La Suisse confinée dans «La Cour des Petits»
Le metteur en scène Guy Jutard crée à Genève, dans le cadre du festival de la Bâtie, la pièce de l'auteur genevois Olivier Chiacchiari.
Au service du texte, des marionnettes pour mieux caricaturer les autorités culturelles de ce pays.
Pourquoi les artistes suisses ne sont-ils pas plus connus à l’étranger? A cette question douloureuse et épineuse, l’auteur genevois Olivier Chiacchiari répond par un grand éclat de rire. Sa pièce «La Cour des Petits» s’adresse, en dépit de son titre, aux grands. Son sujet est sérieux.
Mais le sérieux est intentionnellement contrebalancé par le sarcasme de l’auteur et par la mise en scène «grand-guignolesque» de Guy Jutard.
Coucou!
On entre donc dans cette «cour» par la porte d’une horloge à coucou, décoration typique des chalets suisses. C’est qu’on est bien chez nous, dans ce décor signé René Delcourt où l’horloge s’avère être un castelet de marionnettes.
Des marionnettes qui sont ici la caricature d’une invraisemblable galerie de personnages au rang desquels on compte un artiste. Entendez un écrivain qui fait penser à Chiacchiari lui-même.
La pièce tient à la fois de l’autofiction et du pamphlet. Pamphlet qui s’attaque aux institutions culturelles d’un pays, le nôtre, que Chiacchiari appelle le «Petit Pays».
Ce «Petit Pays», l’artiste s’apprête à le quitter, faute d’y être reconnu, quand il apprend qu’il est appelé à participer à un concours international organisé par un «Grand Pays». Il s’y rend donc accompagné de ses autorités de tutelle. A savoir un magistrat en charge du «commerce culturtel» (sic) et son adjoint.
La peur de gagner
Cette situation de base va donner lieu à des rebondissements insolites où Chiacchiari monte à chaque fois d’un cran dans la satire pour dévisager une Suisse défaitiste jusqu’à plus soif, gangrénée par sa peur de gagner et par sa tragique tendance à vouloir rester modeste.

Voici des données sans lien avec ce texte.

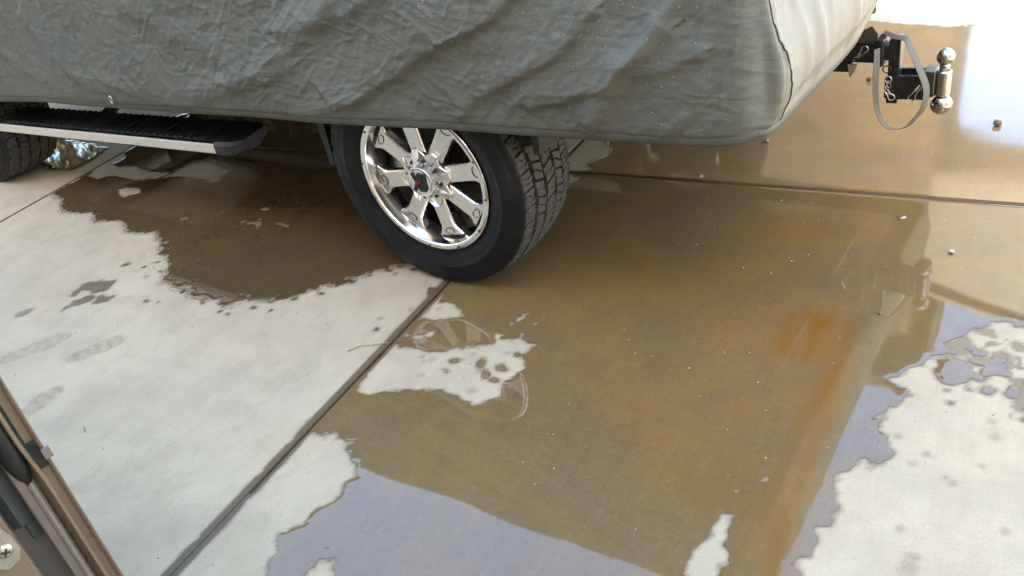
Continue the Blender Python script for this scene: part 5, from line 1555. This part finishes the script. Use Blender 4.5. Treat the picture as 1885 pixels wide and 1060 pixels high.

Il y a quelque chose de l’ordre de l’asphyxie dans cette pièce qui a obtenu en 1998 le prix littéraire de la Société genevoise des Ecrivains.
Guy Jutard, qui la met donc en scène dans le cadre du Festival de la Bâtie, peuple cette «cour» de marionnettes. Eh oui! les personnages sont des poupées manipulées par cinq acteurs. Des poupées tronquées. Ce sont des têtes privées de leurs corps, avec juste un cou fin et court.

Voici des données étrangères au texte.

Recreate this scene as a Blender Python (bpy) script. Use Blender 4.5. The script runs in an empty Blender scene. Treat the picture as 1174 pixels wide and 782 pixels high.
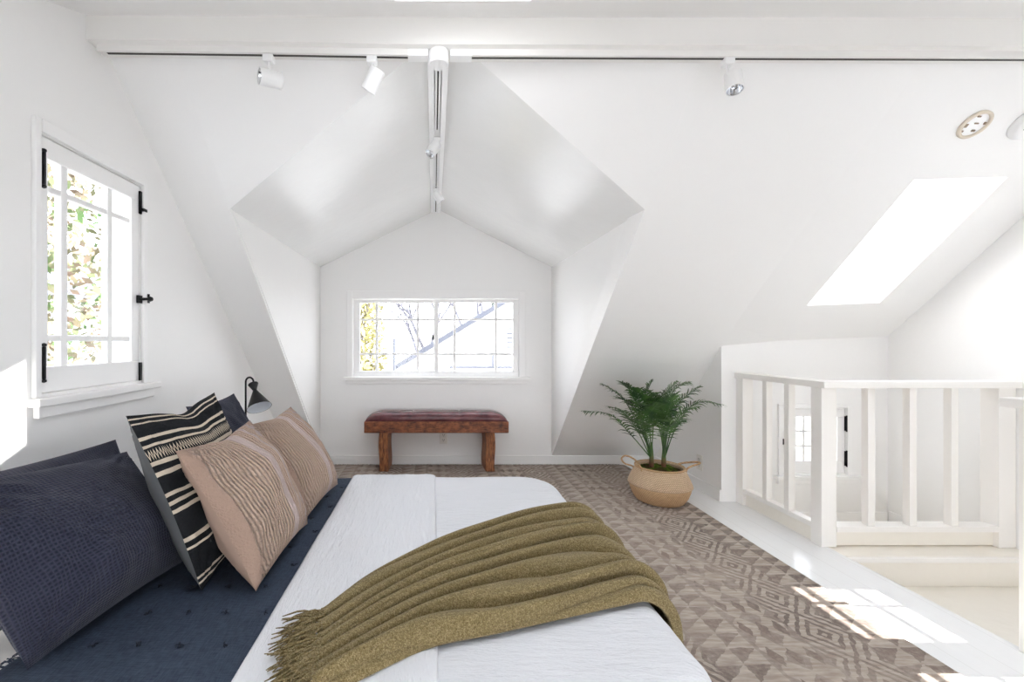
import bpy, bmesh, math, random
from mathutils import Vector, Matrix, noise

SC = bpy.context.scene
COL = SC.collection
R = math.radians

# ------------------------------------------------------------------ camera, sky, sun, exposure
H = 1.15                       # eye height
cam_d = bpy.data.cameras.new('camera')
cam = bpy.data.objects.new('camera', cam_d); COL.objects.link(cam)
cam.location = (0, 0, H); cam.rotation_euler = (R(90), 0, 0)
cam_d.sensor_width = 36; cam_d.lens = 500 / 1174 * 36
cam_d.shift_x = (587 - 497) / 1174
cam_d.clip_start = 0.02; cam_d.clip_end = 400
SC.camera = cam

SKY_STRENGTH = 7.6
SUN_STRENGTH = 21.0
EXPOSURE = 0.12
w = bpy.data.worlds.new('sky'); SC.world = w; w.use_nodes = True
nt = w.node_tree; bg = nt.nodes['Background']
tc = nt.nodes.new('ShaderNodeTexCoord'); sp = nt.nodes.new('ShaderNodeSeparateXYZ'); cr = nt.nodes.new('ShaderNodeValToRGB')
cr.color_ramp.elements[0].position = 0.0; cr.color_ramp.elements[0].color = (0.96, 0.975, 1.0, 1)
cr.color_ramp.elements[1].position = 0.8; cr.color_ramp.elements[1].color = (0.83, 0.905, 1.0, 1)
nt.links.new(tc.outputs['Generated'], sp.inputs[0]); nt.links.new(sp.outputs[2], cr.inputs[0])
nt.links.new(cr.outputs[0], bg.inputs[0]); bg.inputs[1].default_value = SKY_STRENGTH

sun_d = bpy.data.lights.new('sun', 'SUN'); sun = bpy.data.objects.new('sun', sun_d); COL.objects.link(sun)
sun_d.energy = SUN_STRENGTH; sun_d.angle = R(0.35); sun_d.color = (1.0, 0.965, 0.92)
SUN_DIR = Vector((-1.0, 0.005, -1.0)).normalized()
sun.location = (12, 0, 12)
sun.rotation_euler = SUN_DIR.to_track_quat('-Z', 'Y').to_euler()

SC.view_settings.view_transform = 'Standard'; SC.view_settings.look = 'None'
SC.view_settings.gamma = 1.0; SC.view_settings.use_curve_mapping = False
SC.view_settings.exposure = EXPOSURE
cy = SC.cycles
cy.max_bounces = 14; cy.diffuse_bounces = 12; cy.glossy_bounces = 4; cy.transparent_max_bounces = 16
cy.transmission_bounces = 6
cy.sample_clamp_indirect = 8.0; cy.use_denoising = True
cy.caustics_reflective = False; cy.caustics_refractive = False
cy.blur_glossy = 1.0

# ------------------------------------------------------------------ materials
def new_mat(name, col, rough=0.5, metal=0.0, spec=0.5):
    m = bpy.data.materials.new(name); m.use_nodes = True
    b = m.node_tree.nodes['Principled BSDF']
    b.inputs['Base Color'].default_value = (*col, 1); b.inputs['Roughness'].default_value = rough
    b.inputs['Metallic'].default_value = metal; b.inputs['Specular IOR Level'].default_value = spec
    m.diffuse_color = (*col, 1)
    return m

class NG:
    """tiny helper to write node maths"""
    def __init__(s, m):
        s.t = m.node_tree; s.b = s.t.nodes['Principled BSDF']
        s.c = s.t.nodes.new('ShaderNodeTexCoord')
    def val(s, x, sock):
        if isinstance(x, (int, float)): sock.default_value = x
        else: s.t.links.new(x, sock)
    def m(s, op, a, b=0.0, c=0.0):
        n = s.t.nodes.new('ShaderNodeMath'); n.operation = op
        s.val(a, n.inputs[0]); s.val(b, n.inputs[1]); s.val(c, n.inputs[2]); return n.outputs[0]
    def xyz(s, v):
        n = s.t.nodes.new('ShaderNodeSeparateXYZ'); s.t.links.new(v, n.inputs[0]); return n.outputs
    def comb(s, x, y, z=0.0):
        n = s.t.nodes.new('ShaderNodeCombineXYZ'); s.val(x, n.inputs[0]); s.val(y, n.inputs[1]); s.val(z, n.inputs[2]); return n.outputs[0]
    def noise(s, v, scale, detail=3, rough=0.5):
        n = s.t.nodes.new('ShaderNodeTexNoise'); s.t.links.new(v, n.inputs['Vector'])
        n.inputs['Scale'].default_value = scale; n.inputs['Detail'].default_value = detail; n.inputs['Roughness'].default_value = rough
        return n.outputs['Fac']
    def scale(s, v, x, y, z):
        n = s.t.nodes.new('ShaderNodeMapping'); s.t.links.new(v, n.inputs[0]); n.inputs['Scale'].default_value = (x, y, z); return n.outputs[0]
    def ramp(s, f, stops, const=False):
        n = s.t.nodes.new('ShaderNodeValToRGB'); s.t.links.new(f, n.inputs[0]); r = n.color_ramp
        if const: r.interpolation = 'CONSTANT'
        while len(r.elements) < len(stops): r.elements.new(0.5)
        for e, (p, c) in zip(r.elements, stops): e.position = p; e.color = (*c, 1) if len(c) == 3 else c
        return n.outputs[0]
    def mix(s, f, a, b):
        n = s.t.nodes.new('ShaderNodeMix'); n.data_type = 'RGBA'
        s.val(f, n.inputs[0])
        for x, i in ((a, 6), (b, 7)):
            if isinstance(x, tuple): n.inputs[i].default_value = (*x, 1)
            else: s.t.links.new(x, n.inputs[i])
        return n.outputs[2]
    def bump(s, h, strength=0.3, dist=0.01):
        n = s.t.nodes.new('ShaderNodeBump'); s.t.links.new(h, n.inputs['Height'])
        n.inputs['Strength'].default_value = strength; n.inputs['Distance'].default_value = dist
        s.t.links.new(n.outputs[0], s.b.inputs['Normal']); return n
    def col(s, c): s.t.links.new(c, s.b.inputs['Base Color'])

def painted(name, col, rough, bump=0.02, scale=9):
    m = new_mat(name, col, rough); g = NG(m)
    g.bump(g.noise(g.c.outputs['Object'], scale, 4), bump, 0.05); return m

M_WALL = painted('wall_paint', (0.872, 0.866, 0.856), 0.42, 0.05, 5)
M_GLOSSWALL = painted('dormer_paint', (0.87, 0.872, 0.862), 0.22, 0.09, 4)
M_TRIM = painted('trim_paint', (0.88, 0.873, 0.865), 0.30, 0.01)
M_BEAM = painted('beam_paint', (0.84, 0.825, 0.80), 0.45, 0.05, 7)
M_RAIL = painted('rail_paint', (0.86, 0.835, 0.80), 0.38, 0.02)
M_BLACK = new_mat('black_iron', (0.012, 0.012, 0.013), 0.4, 0.6)
M_WHITE = new_mat('white_enamel', (0.88, 0.88, 0.88), 0.28)
M_SLOT = new_mat('track_slot', (0.05, 0.045, 0.04), 0.6)
M_CHROME = new_mat('lamp_reflector', (0.75, 0.76, 0.78), 0.15, 1.0)
M_PLASTIC = new_mat('outlet_plastic', (0.80, 0.78, 0.74), 0.35)
M_HOLE = new_mat('outlet_slots', (0.08, 0.08, 0.08), 0.6)
M_CREAM = new_mat('aged_plastic', (0.74, 0.66, 0.55), 0.5)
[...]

Leur apparence oscille entre guignols de l’info, façon Canal+ , et personnages de Walt Disney. Et chose aussi juste que drôle: les comédiens qui les manipulent les tiennent par le cou, serrant toujours un peu plus fort ces têtes fragiles. On aurait dit qu’entre leurs mains tous ces personnages du Petit Pays étouffent allègrement.
swissinfo, Ghania Adamo
«La Cour des Petits», à voir à Genève, Théâtre des Marionnettes.
Spectacle présenté dans le cadre du festival de la Bâtie, jusqu’au 6 septembre.
Texte: Olivier Chiacchiari
Mise en scène: Guy Jutard
Scénographie: René Delcourt
Costumes: Verena Dubach
Marionnettes: Christophe Kiss
Avec: Fanny Brunet, Didier Carrier, David Gobet, David Marchetto, Barbara Tobola.
Il est né à Genève en 1969 de parents italiens. Après des études de graphisme, il suit des cours de théâtre, qui le conduisent à l’écriture dramatique.
Depuis, il n’a cessé d’écrire pour le théâtre, la radio, le cinéma et la télévision.
À ce jour, il est l’auteur de onze pièces de théâtre, dont plusieurs ont été créées sur des scènes romandes.
«Le Livre des machines» ainsi que «Nous le sommes tous» sont édités à L’Âge d’Homme(collection Théâtre Suisse). «La Cour des petits» et «Sale histoire» sont parus aux Éditions Zoé.